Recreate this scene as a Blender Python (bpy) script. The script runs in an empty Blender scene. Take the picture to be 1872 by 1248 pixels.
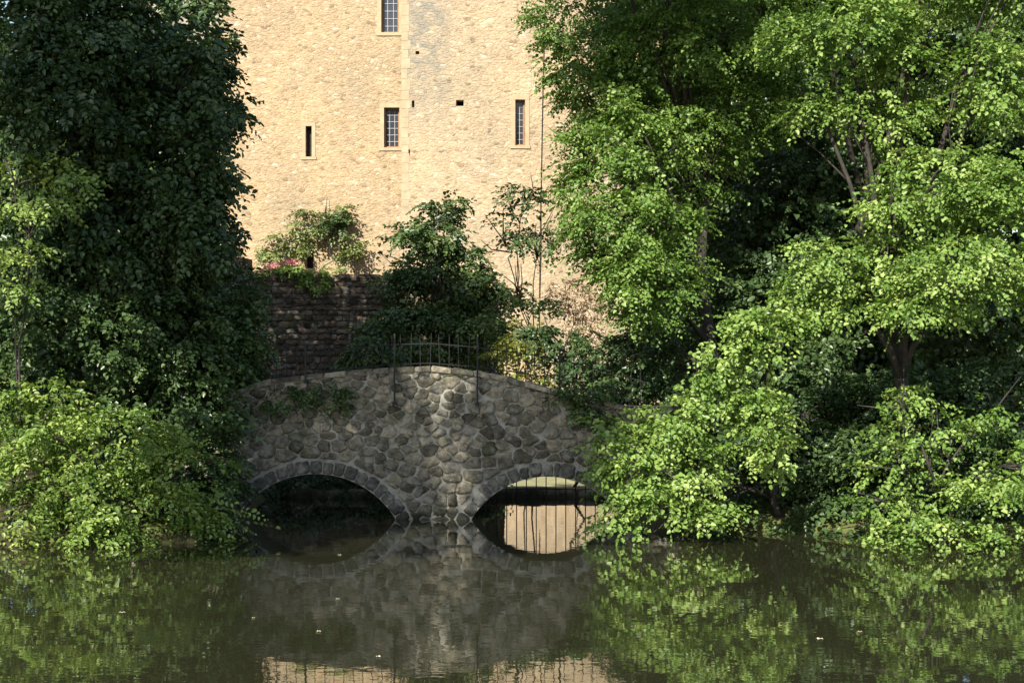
import bpy, math, random
import numpy as np

# ------------------------------------------------------------------ camera, sky, sun, exposure
C = bpy.context.scene
COL = C.collection
F, HOR, CH = 3000.0, 610.0, 3.45          # focal length and horizon in photo pixels, eye height above the water


def P(x, y, Y):
    """a point of the photograph (1872 x 1248) at the depth Y metres"""
    return np.array([(x - 936.0) * Y / F, Y, CH - (y - HOR) * Y / F])


cam = bpy.data.cameras.new("camera")
cam.lens = 36.0 * F / 1872.0
cam.shift_y = (HOR - 624.0) / 1872.0
cam.clip_end = 2000
camo = bpy.data.objects.new("camera", cam)
camo.location = (0, 0, CH)
camo.rotation_euler = (math.radians(90), 0, 0)
COL.objects.link(camo)
C.camera = camo

SUN_EL, SUN_AZ = math.radians(36), math.radians(22)      # sun stands behind the camera, to the left
w = bpy.data.worlds.new("World")
C.world = w
w.use_nodes = True
nt = w.node_tree
bg = nt.nodes["Background"]
sky = nt.nodes.new("ShaderNodeTexSky")
sky.sky_type = 'NISHITA'
sky.sun_disc = False
sky.sun_elevation = SUN_EL
sky.sun_rotation = math.radians(180) + SUN_AZ
nt.links.new(sky.outputs[0], bg.inputs[0])
bg.inputs[1].default_value = 0.085
sl = bpy.data.lights.new("sun", 'SUN')
sl.energy = 4.3
sl.angle = math.radians(0.5)
sl.color = (1.0, 0.945, 0.85)
so = bpy.data.objects.new("sun", sl)
so.rotation_euler = (math.radians(90) - SUN_EL, 0, -SUN_AZ)
COL.objects.link(so)
C.view_settings.view_transform = 'Standard'
C.view_settings.look = 'None'
C.view_settings.exposure = 1.22
C.view_settings.gamma = 1
C.cycles.max_bounces = 6
C.cycles.transparent_max_bounces = 4
C.cycles.use_denoising = True
TA = math.tan(SUN_EL)


# ------------------------------------------------------------------ helpers
def tag(o, label=None, cat=None, group=None, kind=None):
    if label: o["label"] = label
    if cat: o["category"] = cat
    if group: o["group"] = group
    if kind: o["kind"] = kind
    return o


def empty(name, loc, label, cat, group=None):
    o = bpy.data.objects.new(name, None)
    o.location = loc
    COL.objects.link(o)
    return tag(o, label, cat, group)


def link(name, me, parent=None):
    o = bpy.data.objects.new(name, me)
    COL.objects.link(o)
    if parent is not None:
        o.parent = parent
        o.location = tuple(-c for c in parent.location)     # meshes are written in world coordinates
    return o


def mesh(name, verts, faces, mats, parent=None, mi=None, smooth=False, tint=None):
    me = bpy.data.meshes.new(name)
    me.from_pydata([tuple(map(float, v)) for v in verts], [], [tuple(map(int, f)) for f in faces])
    for m in (mats if isinstance(mats, (list, tuple)) else [mats]):
        me.materials.append(m)
    if mi is not None: me.polygons.foreach_set("material_index", mi)
    if smooth: me.polygons.foreach_set("use_smooth", [True] * len(me.polygons))
    if tint is not None:
        a = me.attributes.new("tint", 'FLOAT', 'FACE')
        a.data.foreach_set("value", np.asarray(tint, dtype=np.float32))
    me.update()
    return link(name, me, parent)


class MB:
    def __init__(s):
        s.v, s.f, s.t = [], [], []

    def box(s, lo, hi):
        n = len(s.v)
        for z in (lo[2], hi[2]):
            s.v += [(lo[0], lo[1], z), (hi[0], lo[1], z), (hi[0], hi[1], z), (lo[0], hi[1], z)]
        for f in ((3, 2, 1, 0), (4, 5, 6, 7), (0, 1, 5, 4), (1, 2, 6, 5), (2, 3, 7, 6), (3, 0, 4, 7)):
            s.f.append([n + i for i in f])
        return s

    def obox(s, fr, lo, hi):
        """box in a local frame fr = (origin, ex, ey, ez)"""
        o, ex, ey, ez = fr
        n = len(s.v)
        for z in (lo[2], hi[2]):
            for (x, y) in ((lo[0], lo[1]), (hi[0], lo[1]), (hi[0], hi[1]), (lo[0], hi[1])):
                s.v.append(o + ex * x + ey * y + ez * z)
        for f in ((3, 2, 1, 0), (4, 5, 6, 7), (0, 1, 5, 4), (1, 2, 6, 5), (2, 3, 7, 6), (3, 0, 4, 7)):
            s.f.append([n + i for i in f])
        return s

    def tube(s, pts, rad, k=7):
        pts = [np.array(p, float) for p in pts]
        rad = list(rad) if hasattr(rad, "__len__") else [rad] * len(pts)
        n0 = len(s.v)
        for i, p in enumerate(pts):
            t = pts[min(i + 1, len(pts) - 1)] - pts[max(i - 1, 0)]
            t /= np.linalg.norm(t) + 1e-9
            a = np.cross(t, [0, 1, 0.13])
            a /= np.linalg.norm(a) + 1e-9
            b = np.cross(t, a)
            for j in range(k):
                an = 2 * math.pi * j / k
                s.v.append(p + rad[i] * (a * math.cos(an) + b * math.sin(an)))
        for i in range(len(pts) - 1):
            for j in range(k):
                s.f.append([n0 + i * k + j, n0 + i * k + (j + 1) % k, n0 + (i + 1) * k + (j + 1) % k, n0 + (i + 1) * k + j])
        s.f.append([n0 + j for j in range(k)][::-1])
        s.f.append([n0 + (len(pts) - 1) * k + j for j in range(k)])
        return s

    def build(s, name, mat, parent=None, smooth=False):
        return mesh(name, s.v, s.f, mat, parent, smooth=smooth, tint=s.t if s.t else None)


# ------------------------------------------------------------------ materials
def newmat(name):
    m = bpy.data.materials.new(name)
    m.use_nodes = True
    n = m.node_tree
    return m, n, n.nodes["Principled BSDF"], lambda t: n.nodes.new("ShaderNode" + t), n.links.new


def ramp(n, stops):
    r = n.nodes.new("ShaderNodeValToRGB")
    e = r.color_ramp.elements
    e[0].position, e[0].color = stops[0][0], (*stops[0][1], 1)
    e[1].position, e[1].color = stops[1][0], (*stops[1][1], 1)
    for p, c in stops[2:]:
        k = e.new(p)
        k.color = (*c, 1)
    return r


def mixc(n, blend='MIX'):
    m = n.nodes.new("ShaderNodeMix")
    m.data_type = 'RGBA'
    m.blend_type = blend
    return m, m.inputs[0], m.inputs[6], m.inputs[7], m.outputs[2]


def leaf_mat(name, dark, mid, light, rough=0.45, trans=0.3, spec=0.45):
    m, n, b, N, L = newmat(name)
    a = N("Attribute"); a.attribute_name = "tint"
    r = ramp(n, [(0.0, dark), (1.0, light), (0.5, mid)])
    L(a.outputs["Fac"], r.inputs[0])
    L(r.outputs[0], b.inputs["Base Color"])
    b.inputs["Roughness"].default_value = rough
    b.inputs["Specular IOR Level"].default_value = spec
    t = N("BsdfTranslucent")
    hs = N("HueSaturation"); hs.inputs["Hue"].default_value = 0.485; hs.inputs["Saturation"].default_value = 1.1
    hs.inputs["Value"].default_value = 1.3
    L(r.outputs[0], hs.inputs["Color"]); L(hs.outputs[0], t.inputs[0])
    mx = N("MixShader"); mx.inputs[0].default_value = trans
    L(b.outputs[0], mx.inputs[1]); L(t.outputs[0], mx.inputs[2])
    L(mx.outputs[0], n.nodes["Material Output"].inputs[0])
    return m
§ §
_EXERCISE INSTRUCTIONS_
Output exactly the span of lines from the top of the listing through the line holding "import numpy as np", and leave every picture out.

_WRITTEN REPLY_
Recreate this scene as a Blender Python (bpy) script. The script runs in an empty Blender scene. Take the picture to be 1872 by 1248 pixels.
import bpy, math, random
import numpy as np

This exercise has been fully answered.